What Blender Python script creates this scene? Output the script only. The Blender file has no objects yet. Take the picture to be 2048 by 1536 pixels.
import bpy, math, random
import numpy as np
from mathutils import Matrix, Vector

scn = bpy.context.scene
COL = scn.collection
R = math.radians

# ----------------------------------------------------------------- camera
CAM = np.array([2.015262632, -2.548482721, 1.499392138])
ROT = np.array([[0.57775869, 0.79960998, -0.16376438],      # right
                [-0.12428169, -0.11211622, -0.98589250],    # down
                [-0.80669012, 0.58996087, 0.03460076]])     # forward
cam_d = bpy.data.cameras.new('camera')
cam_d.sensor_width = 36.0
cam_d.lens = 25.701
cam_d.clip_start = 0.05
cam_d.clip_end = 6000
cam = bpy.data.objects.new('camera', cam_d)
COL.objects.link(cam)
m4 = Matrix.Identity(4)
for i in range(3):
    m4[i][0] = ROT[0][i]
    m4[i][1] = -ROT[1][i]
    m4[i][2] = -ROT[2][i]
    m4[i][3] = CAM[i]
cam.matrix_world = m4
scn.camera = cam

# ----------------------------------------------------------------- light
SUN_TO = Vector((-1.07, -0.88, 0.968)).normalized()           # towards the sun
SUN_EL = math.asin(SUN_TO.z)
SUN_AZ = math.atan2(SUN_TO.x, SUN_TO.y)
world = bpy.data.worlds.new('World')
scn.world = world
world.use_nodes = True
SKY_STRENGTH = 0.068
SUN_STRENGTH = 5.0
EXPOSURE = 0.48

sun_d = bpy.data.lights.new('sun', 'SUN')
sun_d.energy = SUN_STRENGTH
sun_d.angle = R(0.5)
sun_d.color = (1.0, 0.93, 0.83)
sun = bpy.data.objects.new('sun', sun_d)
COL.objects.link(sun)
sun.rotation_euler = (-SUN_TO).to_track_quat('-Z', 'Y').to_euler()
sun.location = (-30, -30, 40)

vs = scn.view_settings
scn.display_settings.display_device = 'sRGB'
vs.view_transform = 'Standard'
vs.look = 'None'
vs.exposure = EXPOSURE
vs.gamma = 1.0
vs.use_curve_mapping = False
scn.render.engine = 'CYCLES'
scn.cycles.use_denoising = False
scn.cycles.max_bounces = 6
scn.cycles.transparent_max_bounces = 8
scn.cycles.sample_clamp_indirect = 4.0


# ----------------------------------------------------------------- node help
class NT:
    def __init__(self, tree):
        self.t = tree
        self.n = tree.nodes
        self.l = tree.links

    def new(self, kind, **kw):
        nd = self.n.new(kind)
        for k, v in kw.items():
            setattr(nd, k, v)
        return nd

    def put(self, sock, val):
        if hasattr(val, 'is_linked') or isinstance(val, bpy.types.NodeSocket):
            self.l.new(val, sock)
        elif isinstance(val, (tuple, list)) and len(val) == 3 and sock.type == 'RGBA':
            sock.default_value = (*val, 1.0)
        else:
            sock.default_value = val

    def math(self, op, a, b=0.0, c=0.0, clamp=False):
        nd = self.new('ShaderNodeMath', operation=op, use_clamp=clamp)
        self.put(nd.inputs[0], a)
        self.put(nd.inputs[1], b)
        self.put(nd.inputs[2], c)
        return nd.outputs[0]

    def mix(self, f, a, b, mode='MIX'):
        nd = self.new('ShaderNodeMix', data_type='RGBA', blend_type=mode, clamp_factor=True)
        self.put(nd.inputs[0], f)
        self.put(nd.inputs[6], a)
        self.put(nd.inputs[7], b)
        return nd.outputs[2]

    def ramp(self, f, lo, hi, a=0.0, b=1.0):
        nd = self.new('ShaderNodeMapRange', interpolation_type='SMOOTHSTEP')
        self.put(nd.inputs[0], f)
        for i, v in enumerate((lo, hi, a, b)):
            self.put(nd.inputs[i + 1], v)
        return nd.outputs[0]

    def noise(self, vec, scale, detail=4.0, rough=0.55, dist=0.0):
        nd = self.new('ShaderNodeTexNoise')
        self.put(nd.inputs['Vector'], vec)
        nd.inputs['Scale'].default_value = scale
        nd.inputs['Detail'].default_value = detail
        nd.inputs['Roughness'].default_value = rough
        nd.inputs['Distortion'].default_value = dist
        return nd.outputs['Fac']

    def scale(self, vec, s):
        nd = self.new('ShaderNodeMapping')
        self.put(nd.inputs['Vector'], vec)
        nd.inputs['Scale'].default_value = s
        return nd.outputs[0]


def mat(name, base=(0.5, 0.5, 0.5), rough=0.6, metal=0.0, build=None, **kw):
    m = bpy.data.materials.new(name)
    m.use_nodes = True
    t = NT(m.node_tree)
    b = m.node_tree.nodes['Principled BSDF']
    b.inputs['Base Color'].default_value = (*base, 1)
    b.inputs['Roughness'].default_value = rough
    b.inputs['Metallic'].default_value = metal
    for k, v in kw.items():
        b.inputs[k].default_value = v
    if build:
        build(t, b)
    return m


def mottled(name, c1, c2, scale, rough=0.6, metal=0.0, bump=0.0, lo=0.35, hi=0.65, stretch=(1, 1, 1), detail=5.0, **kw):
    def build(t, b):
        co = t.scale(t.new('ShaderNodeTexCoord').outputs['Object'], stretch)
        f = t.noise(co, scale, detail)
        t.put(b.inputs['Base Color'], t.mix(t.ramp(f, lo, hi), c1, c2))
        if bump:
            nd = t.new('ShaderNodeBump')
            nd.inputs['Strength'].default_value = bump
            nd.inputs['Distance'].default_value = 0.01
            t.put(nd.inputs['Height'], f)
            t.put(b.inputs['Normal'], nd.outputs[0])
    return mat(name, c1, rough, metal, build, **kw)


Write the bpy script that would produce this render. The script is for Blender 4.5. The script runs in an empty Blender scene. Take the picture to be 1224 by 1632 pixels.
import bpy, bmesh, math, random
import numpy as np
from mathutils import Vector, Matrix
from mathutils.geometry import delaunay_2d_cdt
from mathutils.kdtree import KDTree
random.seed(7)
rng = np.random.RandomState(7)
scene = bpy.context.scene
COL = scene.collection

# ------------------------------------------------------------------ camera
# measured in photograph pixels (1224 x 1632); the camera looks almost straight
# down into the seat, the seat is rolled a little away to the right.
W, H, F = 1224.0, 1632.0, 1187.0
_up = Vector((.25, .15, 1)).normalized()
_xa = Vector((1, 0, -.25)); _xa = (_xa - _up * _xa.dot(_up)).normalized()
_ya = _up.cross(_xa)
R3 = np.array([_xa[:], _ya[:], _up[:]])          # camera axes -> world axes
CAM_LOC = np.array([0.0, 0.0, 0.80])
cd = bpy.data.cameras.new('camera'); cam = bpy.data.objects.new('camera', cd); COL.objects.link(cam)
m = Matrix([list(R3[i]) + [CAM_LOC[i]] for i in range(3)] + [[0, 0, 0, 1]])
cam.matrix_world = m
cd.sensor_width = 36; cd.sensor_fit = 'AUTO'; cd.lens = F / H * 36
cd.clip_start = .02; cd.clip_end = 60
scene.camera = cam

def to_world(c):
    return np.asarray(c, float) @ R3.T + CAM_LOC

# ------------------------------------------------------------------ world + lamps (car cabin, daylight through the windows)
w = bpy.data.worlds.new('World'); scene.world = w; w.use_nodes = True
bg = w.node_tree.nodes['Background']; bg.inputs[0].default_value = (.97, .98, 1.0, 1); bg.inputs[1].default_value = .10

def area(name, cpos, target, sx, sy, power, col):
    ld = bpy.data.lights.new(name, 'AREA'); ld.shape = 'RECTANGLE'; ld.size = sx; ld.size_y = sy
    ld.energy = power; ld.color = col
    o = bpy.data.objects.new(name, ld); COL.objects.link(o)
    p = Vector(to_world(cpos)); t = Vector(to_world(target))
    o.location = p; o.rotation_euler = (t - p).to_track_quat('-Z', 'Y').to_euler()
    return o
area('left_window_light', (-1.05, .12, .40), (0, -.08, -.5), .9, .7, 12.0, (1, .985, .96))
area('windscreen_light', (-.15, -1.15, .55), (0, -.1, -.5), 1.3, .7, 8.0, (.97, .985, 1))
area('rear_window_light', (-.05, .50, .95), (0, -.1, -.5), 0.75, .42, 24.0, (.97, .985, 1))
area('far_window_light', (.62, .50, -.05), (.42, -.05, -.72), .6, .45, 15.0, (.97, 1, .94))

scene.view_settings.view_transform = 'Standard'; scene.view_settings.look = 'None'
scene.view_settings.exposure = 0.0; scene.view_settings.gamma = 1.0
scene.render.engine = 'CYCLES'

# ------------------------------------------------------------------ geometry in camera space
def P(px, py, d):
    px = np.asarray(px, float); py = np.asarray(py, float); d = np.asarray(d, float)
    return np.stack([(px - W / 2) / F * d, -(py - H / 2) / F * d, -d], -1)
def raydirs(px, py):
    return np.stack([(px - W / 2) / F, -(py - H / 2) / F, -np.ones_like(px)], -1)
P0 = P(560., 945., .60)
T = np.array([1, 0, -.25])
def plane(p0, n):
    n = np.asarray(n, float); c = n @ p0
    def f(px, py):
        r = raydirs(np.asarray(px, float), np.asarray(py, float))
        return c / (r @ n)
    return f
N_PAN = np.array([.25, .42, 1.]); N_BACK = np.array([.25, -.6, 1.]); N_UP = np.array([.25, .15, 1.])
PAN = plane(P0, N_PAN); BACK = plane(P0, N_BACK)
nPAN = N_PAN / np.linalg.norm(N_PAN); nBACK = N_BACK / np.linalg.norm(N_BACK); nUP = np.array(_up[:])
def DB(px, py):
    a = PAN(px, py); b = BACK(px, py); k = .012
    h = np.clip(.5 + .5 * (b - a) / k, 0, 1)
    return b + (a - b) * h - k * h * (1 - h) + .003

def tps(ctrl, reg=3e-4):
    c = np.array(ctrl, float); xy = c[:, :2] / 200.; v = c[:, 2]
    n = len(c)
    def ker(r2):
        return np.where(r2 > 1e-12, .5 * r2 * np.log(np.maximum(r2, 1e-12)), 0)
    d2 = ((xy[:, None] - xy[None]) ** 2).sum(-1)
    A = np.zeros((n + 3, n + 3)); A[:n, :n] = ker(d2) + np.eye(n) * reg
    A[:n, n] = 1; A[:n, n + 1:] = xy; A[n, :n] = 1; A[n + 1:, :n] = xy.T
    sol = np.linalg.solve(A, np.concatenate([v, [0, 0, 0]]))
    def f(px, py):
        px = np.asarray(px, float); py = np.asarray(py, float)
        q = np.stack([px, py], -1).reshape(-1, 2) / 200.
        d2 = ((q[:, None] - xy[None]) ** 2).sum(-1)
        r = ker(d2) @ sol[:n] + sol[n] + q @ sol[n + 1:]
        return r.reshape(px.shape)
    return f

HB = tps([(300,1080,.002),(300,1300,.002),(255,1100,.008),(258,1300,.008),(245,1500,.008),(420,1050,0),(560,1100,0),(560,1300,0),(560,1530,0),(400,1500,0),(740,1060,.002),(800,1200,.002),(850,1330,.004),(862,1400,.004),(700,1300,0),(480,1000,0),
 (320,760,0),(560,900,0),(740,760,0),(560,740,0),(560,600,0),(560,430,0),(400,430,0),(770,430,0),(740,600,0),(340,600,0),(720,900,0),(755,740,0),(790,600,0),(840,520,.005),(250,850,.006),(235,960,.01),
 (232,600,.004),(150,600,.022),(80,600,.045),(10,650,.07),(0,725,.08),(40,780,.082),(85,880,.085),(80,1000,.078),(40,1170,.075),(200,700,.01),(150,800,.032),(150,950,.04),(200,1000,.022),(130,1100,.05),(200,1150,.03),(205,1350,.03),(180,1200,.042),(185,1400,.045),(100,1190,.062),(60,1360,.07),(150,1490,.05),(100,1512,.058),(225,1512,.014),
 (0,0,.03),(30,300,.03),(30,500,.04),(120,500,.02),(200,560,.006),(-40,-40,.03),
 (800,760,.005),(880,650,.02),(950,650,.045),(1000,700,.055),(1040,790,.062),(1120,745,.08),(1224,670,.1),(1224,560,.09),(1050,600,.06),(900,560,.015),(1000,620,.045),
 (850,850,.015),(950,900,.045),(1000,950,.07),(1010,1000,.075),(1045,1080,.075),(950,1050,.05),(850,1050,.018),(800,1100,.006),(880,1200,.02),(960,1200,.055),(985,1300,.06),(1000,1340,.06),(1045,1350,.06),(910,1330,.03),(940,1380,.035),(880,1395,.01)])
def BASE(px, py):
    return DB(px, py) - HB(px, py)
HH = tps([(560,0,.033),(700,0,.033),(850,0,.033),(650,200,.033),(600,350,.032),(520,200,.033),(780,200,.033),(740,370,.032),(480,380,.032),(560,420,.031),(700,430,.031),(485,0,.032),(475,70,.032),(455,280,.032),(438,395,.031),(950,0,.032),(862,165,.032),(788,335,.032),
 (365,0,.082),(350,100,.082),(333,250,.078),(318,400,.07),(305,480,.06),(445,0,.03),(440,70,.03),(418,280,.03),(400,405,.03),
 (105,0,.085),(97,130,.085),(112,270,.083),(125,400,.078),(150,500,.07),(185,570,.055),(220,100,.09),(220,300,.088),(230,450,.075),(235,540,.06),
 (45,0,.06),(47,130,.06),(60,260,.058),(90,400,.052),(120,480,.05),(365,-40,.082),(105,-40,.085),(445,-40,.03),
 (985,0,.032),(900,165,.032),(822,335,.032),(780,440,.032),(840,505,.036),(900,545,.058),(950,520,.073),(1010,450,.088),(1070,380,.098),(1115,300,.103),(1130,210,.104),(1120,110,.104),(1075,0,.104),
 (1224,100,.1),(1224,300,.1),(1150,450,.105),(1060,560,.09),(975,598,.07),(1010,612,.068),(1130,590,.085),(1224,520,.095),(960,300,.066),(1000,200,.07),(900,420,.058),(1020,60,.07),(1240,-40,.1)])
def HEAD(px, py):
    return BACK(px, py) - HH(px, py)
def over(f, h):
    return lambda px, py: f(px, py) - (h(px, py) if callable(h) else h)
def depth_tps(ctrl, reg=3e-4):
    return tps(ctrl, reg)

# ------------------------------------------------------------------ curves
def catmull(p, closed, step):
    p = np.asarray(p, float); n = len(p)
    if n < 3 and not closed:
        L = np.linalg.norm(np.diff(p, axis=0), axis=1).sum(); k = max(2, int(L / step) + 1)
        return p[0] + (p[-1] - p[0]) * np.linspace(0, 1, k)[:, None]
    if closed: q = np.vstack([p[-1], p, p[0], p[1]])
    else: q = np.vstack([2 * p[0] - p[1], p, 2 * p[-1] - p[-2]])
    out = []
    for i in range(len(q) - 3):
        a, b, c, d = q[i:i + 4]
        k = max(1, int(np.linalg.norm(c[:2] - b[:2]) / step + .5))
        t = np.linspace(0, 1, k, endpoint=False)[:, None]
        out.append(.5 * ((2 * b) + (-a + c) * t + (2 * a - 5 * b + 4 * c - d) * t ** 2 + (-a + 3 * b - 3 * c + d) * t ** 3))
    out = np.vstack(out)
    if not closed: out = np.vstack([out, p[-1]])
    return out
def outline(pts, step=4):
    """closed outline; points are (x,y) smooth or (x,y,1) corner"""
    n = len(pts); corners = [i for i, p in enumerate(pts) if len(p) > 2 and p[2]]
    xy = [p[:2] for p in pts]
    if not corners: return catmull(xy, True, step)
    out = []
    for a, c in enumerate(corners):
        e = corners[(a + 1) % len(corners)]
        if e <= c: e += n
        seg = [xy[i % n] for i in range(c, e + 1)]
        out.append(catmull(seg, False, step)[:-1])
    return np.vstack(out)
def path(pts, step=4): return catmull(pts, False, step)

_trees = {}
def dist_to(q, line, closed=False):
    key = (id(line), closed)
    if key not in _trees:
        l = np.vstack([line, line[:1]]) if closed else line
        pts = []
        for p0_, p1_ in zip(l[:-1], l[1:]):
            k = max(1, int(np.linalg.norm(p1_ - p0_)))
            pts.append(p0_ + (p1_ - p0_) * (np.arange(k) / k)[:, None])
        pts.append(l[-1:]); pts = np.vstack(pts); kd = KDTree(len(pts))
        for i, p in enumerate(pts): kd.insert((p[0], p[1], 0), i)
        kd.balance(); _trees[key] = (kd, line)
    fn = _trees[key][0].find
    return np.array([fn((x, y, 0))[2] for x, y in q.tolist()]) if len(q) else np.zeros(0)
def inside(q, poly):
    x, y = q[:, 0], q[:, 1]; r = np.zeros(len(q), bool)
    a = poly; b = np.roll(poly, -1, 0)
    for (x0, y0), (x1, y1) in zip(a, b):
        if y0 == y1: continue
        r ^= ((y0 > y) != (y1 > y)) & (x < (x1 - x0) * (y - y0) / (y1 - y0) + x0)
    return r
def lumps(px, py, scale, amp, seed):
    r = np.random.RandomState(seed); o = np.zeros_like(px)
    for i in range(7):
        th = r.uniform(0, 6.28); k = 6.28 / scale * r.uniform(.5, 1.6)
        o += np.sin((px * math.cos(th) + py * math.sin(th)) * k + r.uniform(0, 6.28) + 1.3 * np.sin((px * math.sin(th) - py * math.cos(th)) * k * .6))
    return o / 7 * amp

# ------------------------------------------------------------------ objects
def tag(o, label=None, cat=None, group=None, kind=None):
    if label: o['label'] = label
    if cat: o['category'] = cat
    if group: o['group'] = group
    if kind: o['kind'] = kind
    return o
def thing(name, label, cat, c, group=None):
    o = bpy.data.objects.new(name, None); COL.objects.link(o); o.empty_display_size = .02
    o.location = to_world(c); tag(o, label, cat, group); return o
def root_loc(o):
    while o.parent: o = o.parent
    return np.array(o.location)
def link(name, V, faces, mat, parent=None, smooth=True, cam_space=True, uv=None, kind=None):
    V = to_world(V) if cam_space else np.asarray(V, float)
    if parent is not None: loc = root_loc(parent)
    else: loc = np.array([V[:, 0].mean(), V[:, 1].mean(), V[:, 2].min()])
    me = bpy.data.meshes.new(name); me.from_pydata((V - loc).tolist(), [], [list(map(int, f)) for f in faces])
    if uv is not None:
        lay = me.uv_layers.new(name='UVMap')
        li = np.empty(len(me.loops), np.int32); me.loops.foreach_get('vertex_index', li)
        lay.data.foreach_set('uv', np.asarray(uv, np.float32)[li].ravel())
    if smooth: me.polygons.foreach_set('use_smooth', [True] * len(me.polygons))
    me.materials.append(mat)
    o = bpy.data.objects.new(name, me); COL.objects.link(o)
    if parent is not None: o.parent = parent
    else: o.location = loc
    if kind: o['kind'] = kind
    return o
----
## TASK
Using the material above, quote the first line and each line after it, stopping at and including the line that holds "from mathutils import Matrix, Vector".

## WRITTEN RESPONSE
What Blender Python script creates this scene? Output the script only. The Blender file has no objects yet. Take the picture to be 2048 by 1536 pixels.
import bpy, math, random
import numpy as np
from mathutils import Matrix, Vector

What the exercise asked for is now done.